Raw data:
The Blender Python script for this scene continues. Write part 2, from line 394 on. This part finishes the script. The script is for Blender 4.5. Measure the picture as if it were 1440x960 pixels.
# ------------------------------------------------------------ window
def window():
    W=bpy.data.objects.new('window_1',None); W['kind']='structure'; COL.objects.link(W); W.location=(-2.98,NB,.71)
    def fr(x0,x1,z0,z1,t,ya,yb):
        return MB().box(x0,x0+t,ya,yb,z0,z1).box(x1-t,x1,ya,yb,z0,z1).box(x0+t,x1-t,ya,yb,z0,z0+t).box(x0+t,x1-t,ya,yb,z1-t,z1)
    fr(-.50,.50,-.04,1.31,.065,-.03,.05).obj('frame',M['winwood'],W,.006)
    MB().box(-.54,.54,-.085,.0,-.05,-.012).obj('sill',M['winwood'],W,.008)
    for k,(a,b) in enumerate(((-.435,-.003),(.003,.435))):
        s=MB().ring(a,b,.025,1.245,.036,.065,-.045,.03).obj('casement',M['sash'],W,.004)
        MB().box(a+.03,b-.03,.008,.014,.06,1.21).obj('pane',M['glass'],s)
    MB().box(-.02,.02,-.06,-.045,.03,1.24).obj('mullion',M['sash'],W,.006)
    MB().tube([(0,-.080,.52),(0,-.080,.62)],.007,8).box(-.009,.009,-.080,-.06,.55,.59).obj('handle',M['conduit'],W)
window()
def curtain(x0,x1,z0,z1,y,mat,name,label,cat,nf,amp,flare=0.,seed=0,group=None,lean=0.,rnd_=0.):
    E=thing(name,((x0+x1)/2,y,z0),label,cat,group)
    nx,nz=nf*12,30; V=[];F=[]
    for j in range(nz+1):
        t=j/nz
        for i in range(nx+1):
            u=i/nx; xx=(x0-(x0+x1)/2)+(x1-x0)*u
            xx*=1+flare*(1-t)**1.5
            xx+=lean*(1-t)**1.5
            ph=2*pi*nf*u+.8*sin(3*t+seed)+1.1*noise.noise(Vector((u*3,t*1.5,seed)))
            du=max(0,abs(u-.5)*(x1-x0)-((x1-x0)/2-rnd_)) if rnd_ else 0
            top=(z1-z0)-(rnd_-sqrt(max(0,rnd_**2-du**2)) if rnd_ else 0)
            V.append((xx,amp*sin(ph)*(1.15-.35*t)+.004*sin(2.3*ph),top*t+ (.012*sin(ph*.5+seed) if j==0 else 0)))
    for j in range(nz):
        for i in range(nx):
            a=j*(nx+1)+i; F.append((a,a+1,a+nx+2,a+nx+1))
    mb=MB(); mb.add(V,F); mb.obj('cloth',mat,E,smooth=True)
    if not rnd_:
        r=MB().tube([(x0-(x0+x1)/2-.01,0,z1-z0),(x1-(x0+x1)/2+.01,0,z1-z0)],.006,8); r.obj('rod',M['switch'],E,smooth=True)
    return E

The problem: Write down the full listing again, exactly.

In response:
The Blender Python script for this scene continues. Write part 2, from line 394 on. This part finishes the script. The script is for Blender 4.5. Measure the picture as if it were 1440x960 pixels.
# ------------------------------------------------------------ window
def window():
    W=bpy.data.objects.new('window_1',None); W['kind']='structure'; COL.objects.link(W); W.location=(-2.98,NB,.71)
    def fr(x0,x1,z0,z1,t,ya,yb):
        return MB().box(x0,x0+t,ya,yb,z0,z1).box(x1-t,x1,ya,yb,z0,z1).box(x0+t,x1-t,ya,yb,z0,z0+t).box(x0+t,x1-t,ya,yb,z1-t,z1)
    fr(-.50,.50,-.04,1.31,.065,-.03,.05).obj('frame',M['winwood'],W,.006)
    MB().box(-.54,.54,-.085,.0,-.05,-.012).obj('sill',M['winwood'],W,.008)
    for k,(a,b) in enumerate(((-.435,-.003),(.003,.435))):
        s=MB().ring(a,b,.025,1.245,.036,.065,-.045,.03).obj('casement',M['sash'],W,.004)
        MB().box(a+.03,b-.03,.008,.014,.06,1.21).obj('pane',M['glass'],s)
    MB().box(-.02,.02,-.06,-.045,.03,1.24).obj('mullion',M['sash'],W,.006)
    MB().tube([(0,-.080,.52),(0,-.080,.62)],.007,8).box(-.009,.009,-.080,-.06,.55,.59).obj('handle',M['conduit'],W)
window()
def curtain(x0,x1,z0,z1,y,mat,name,label,cat,nf,amp,flare=0.,seed=0,group=None,lean=0.,rnd_=0.):
    E=thing(name,((x0+x1)/2,y,z0),label,cat,group)
    nx,nz=nf*12,30; V=[];F=[]
    for j in range(nz+1):
        t=j/nz
        for i in range(nx+1):
            u=i/nx; xx=(x0-(x0+x1)/2)+(x1-x0)*u
            xx*=1+flare*(1-t)**1.5
            xx+=lean*(1-t)**1.5
            ph=2*pi*nf*u+.8*sin(3*t+seed)+1.1*noise.noise(Vector((u*3,t*1.5,seed)))
            du=max(0,abs(u-.5)*(x1-x0)-((x1-x0)/2-rnd_)) if rnd_ else 0
            top=(z1-z0)-(rnd_-sqrt(max(0,rnd_**2-du**2)) if rnd_ else 0)
            V.append((xx,amp*sin(ph)*(1.15-.35*t)+.004*sin(2.3*ph),top*t+ (.012*sin(ph*.5+seed) if j==0 else 0)))
    for j in range(nz):
        for i in range(nx):
            a=j*(nx+1)+i; F.append((a,a+1,a+nx+2,a+nx+1))
    mb=MB(); mb.add(V,F); mb.obj('cloth',mat,E,smooth=True)
    if not rnd_:
        r=MB().tube([(x0-(x0+x1)/2-.01,0,z1-z0),(x1-(x0+x1)/2+.01,0,z1-z0)],.006,8); r.obj('rod',M['switch'],E,smooth=True)
    return E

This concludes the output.